Is-a and is-like-a a difference

Is-a vs. is-like-a relationships

There’s a certain debate that can occur about inheritance: Should inheritance override only base-class methods (and not add new methods that aren’t in the base class)? This would mean that the derived type is exactly the same type as the base class since it has exactly the same interface. As a result, you can exactly substitute an object of the derived class for an object of the base class. This can be thought of as pure substitution, and it’s often referred to as the substitution principle. In a sense, this is the ideal way to treat inheritance. We often refer to the relationship between the base class and derived classes in this case as an is-a relationship, because you can say “a circle is a shape.” A test for inheritance is to determine whether you can state the is-a relationship about the classes and have it make sense.

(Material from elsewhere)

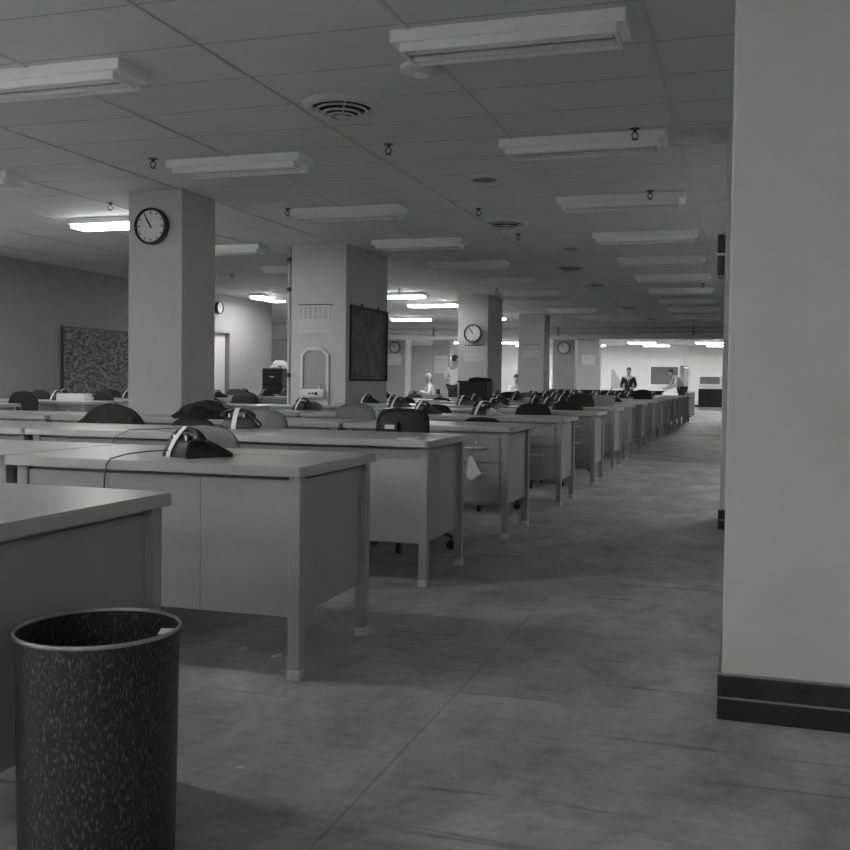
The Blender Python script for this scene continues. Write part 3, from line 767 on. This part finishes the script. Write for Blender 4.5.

There are times when you must add new interface elements to a derived type, thus extending the interface and creating a new type. The new type can still be substituted for the base type, but the substitution isn’t perfect because your new methods are not accessible from the base type. This can be described as an is-like-a relationship (my term). The new type has the interface of the old type but it also contains other methods, so you can’t really say it’s exactly the same. For example, consider an air conditioner. Suppose your house is wired with all the controls for cooling; that is, it has an interface that allows you to control cooling. Imagine that the air conditioner breaks down and you replace it with a heat pump, which can both heat and cool. The heat pump is-like-an air conditioner, but it can do more. Because the control system of your house is designed only to control cooling, it is restricted to communication with the cooling part of the new object. The interface of the new object has been extended, and the existing system doesn’t know about anything except the original interface.

Of course, once you see this design it becomes clear that the base class “cooling system” is not general enough, and should be renamed to “temperature control system” so that it can also include heating—at which point the substitution principle will work. However, this diagram is an example of what can happen with design in the real world.

When you see the substitution principle it’s easy to feel like this approach (pure substitution) is the only way to do things, and in fact it is nice if your design works out that way. But you’ll find that there are times when it’s equally clear that you must add new methods to the interface of a derived class. With inspection both cases should be reasonably obvious.